Em dezembro, o 1º Grupo Criminal do TJ-RS acatou o recurso da defesa dos quatro acusados pela tragédia da Kiss e afastou o julgamento pelo júri. Com a decisão, o dolo eventual (quando se assume o risco de matar) foi afastado e o processo voltará para ser julgado por outro crime, que não seja com dolo, podendo ser homicídio culposo e incêndio. A decisão tem influência direta no desfecho do processo. Em caso de condenação, a pena será menor. Além de Spohr (o Kiko), são réus o outro ex-sócio da Kiss, Mauro Hoffmann, e os músicos Luciano Bonilha Leão e Marcelo de Jesus dos Santos
O MP-RS apresentará recurso especial ao Superior Tribunal de Justiça (STJ) dentro de dois meses, insistindo na tese de dolo eventual. Wunderlich não assumirá a representação de Spohr, que continua com o advogado Jader Marques, mas fará um parecer técnico, que será usado pela defesa para tentar evitar que a Corte, em Brasília, reveja a decisão dos desembargadores.
— A consulta é no sentido da impossibilidade da reversão da decisão do TJ-RS no STJ, conforme a própria súmula 7 da Corte, que veda a admissibilidade do recurso especial quando a matéria exigir reexame da prova dos autos. Tenho convicção, apoiado em trabalhos doutrinários e decisões jurisprudências, de que não há outra leitura da prova dos autos além da realizada pelo TJ-RS — afirma Wunderlich.

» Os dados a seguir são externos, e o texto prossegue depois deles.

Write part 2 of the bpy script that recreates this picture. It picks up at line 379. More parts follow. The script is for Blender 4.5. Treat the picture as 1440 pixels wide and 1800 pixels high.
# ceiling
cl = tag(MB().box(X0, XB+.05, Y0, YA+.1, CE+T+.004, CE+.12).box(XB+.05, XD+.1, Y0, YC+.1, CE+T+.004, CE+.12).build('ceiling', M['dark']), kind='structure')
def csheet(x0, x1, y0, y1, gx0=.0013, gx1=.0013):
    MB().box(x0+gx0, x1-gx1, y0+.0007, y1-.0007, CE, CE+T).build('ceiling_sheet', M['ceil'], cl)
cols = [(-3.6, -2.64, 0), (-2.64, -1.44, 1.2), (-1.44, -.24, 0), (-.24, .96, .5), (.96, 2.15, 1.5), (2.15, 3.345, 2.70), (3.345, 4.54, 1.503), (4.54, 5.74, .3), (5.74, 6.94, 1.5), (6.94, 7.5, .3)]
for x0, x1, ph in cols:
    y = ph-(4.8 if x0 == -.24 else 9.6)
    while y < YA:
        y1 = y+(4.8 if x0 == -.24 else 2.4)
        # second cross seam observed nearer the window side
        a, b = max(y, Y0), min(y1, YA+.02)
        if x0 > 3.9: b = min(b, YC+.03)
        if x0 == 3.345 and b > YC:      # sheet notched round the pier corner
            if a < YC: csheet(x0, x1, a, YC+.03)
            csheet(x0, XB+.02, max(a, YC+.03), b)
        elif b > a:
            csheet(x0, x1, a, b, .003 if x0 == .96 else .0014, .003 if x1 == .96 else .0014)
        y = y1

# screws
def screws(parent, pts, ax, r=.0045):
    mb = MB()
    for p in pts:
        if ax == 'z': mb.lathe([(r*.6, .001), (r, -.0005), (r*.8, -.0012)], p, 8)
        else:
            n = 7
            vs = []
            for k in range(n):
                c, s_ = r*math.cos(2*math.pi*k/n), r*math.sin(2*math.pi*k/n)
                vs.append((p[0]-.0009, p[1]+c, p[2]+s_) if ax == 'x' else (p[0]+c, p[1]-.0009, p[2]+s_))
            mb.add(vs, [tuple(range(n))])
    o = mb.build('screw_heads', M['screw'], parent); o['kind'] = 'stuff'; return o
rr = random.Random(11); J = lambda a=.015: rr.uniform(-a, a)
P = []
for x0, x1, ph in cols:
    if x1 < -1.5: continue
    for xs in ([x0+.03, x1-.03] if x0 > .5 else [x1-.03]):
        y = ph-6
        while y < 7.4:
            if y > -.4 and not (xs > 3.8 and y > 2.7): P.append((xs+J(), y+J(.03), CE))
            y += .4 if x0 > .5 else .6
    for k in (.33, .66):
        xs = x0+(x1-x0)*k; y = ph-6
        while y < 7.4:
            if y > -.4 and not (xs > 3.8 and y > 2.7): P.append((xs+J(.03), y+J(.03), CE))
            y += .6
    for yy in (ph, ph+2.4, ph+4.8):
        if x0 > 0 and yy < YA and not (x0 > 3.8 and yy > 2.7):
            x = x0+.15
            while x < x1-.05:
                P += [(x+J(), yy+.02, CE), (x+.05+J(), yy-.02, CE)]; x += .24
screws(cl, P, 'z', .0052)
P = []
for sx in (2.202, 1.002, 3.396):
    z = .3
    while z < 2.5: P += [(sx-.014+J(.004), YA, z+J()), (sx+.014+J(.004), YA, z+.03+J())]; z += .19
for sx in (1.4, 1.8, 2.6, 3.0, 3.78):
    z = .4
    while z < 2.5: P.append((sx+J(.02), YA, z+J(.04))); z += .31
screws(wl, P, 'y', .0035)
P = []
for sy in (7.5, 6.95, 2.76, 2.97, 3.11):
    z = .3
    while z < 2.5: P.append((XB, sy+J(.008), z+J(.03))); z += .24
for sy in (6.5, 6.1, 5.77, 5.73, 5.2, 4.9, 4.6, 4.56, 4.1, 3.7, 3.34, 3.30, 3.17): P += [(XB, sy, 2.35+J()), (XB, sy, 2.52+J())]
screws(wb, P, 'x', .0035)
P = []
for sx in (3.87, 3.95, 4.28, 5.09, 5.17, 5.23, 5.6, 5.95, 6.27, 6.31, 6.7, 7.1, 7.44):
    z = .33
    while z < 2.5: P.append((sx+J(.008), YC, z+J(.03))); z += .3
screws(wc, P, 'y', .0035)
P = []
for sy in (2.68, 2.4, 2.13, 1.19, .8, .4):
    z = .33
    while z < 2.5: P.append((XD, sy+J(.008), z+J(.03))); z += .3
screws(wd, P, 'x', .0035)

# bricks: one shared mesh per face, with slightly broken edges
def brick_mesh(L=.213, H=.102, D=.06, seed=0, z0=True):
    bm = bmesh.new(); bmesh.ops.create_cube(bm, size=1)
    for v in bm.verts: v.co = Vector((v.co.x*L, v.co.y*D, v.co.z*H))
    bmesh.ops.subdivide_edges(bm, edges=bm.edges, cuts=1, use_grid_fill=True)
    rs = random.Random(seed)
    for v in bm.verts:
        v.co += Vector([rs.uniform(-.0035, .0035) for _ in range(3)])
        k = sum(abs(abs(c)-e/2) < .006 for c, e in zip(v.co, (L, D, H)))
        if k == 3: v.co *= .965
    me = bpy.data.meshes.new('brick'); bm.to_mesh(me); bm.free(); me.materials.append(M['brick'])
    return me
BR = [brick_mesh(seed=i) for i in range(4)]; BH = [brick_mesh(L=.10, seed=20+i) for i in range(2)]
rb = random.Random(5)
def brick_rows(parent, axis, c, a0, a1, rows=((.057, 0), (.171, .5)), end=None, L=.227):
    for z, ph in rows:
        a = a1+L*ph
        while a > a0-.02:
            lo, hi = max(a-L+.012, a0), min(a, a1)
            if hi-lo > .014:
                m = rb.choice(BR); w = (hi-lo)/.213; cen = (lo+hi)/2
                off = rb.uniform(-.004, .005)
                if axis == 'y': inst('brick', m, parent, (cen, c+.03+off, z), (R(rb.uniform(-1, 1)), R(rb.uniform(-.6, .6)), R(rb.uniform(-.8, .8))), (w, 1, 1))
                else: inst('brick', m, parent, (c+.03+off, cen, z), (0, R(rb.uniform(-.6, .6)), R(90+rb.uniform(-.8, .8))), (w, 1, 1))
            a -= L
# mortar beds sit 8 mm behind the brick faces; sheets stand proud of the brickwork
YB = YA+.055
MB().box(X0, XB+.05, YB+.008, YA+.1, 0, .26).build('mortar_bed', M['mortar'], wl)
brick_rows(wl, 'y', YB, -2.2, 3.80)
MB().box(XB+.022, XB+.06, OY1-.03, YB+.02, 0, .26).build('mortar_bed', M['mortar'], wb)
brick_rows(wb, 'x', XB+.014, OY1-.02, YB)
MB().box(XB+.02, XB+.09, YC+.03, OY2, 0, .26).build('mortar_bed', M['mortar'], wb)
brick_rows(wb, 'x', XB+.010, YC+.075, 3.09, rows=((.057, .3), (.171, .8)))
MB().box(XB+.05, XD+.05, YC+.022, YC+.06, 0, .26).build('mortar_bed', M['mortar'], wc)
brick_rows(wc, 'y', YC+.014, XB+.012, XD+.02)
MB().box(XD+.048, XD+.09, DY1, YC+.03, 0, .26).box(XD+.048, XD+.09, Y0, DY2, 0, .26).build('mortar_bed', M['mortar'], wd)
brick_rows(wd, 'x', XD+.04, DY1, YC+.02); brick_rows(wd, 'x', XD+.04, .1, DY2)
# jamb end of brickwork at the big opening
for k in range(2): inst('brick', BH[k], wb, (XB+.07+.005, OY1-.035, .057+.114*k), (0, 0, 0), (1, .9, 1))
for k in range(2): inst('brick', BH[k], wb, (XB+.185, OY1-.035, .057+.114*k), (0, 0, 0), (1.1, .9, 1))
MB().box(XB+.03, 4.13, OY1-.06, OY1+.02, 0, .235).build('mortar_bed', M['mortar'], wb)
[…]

O advogado Jader Marques destaca a experiência de Wunderlich, autor de uma das primeiras dissertações de mestrado do país sobre dolo eventual.
— Ele tem uma ampla trajetória. Primeiro, defende que não há dolo no caso. Segundo, é que essa questão, se há ou não há (dolo), não pode ser levado ao STJ — diz.
Caso o STJ mantenha a decisão do Tribunal de Justiça, o processo da Kiss será julgado pelo juiz Ulysses Louzada, da 1ª Vara Criminal de Santa Maria e não pelo Tribunal do Júri. O júri somente é admitido em casos de homicídio por dolo ou dolo eventual. Neste caso, a pena varia de seis a 20 anos de prisão, podendo ficar entre 12 e 30 anos em caso de crime qualificado. Como essa hipótese foi afastada pelo TJ-RS e o caso acabou declinando para a Justiça de Santa Maria, o dolo deixa de existir. Na hipótese de os réus serem julgados por homicídio culposo, a punição é menor: detenção de um a três anos de prisão, sem qualificantes.
Na quinta-feira, o presidente da seccional gaúcha da Ordem dos Advogados do Brasil (OAB-RS), Ricardo Breier, assumiu a representação das famílias de vítimas do incêndio. Breier reforça a acusação no recurso especial que será apresentado pelo MP-RS ao STJ. No próximo sábado, a tragédia da Kiss, na qual morreram 242 pessoas, completa cinco anos. Ninguém foi punido criminalmente até agora.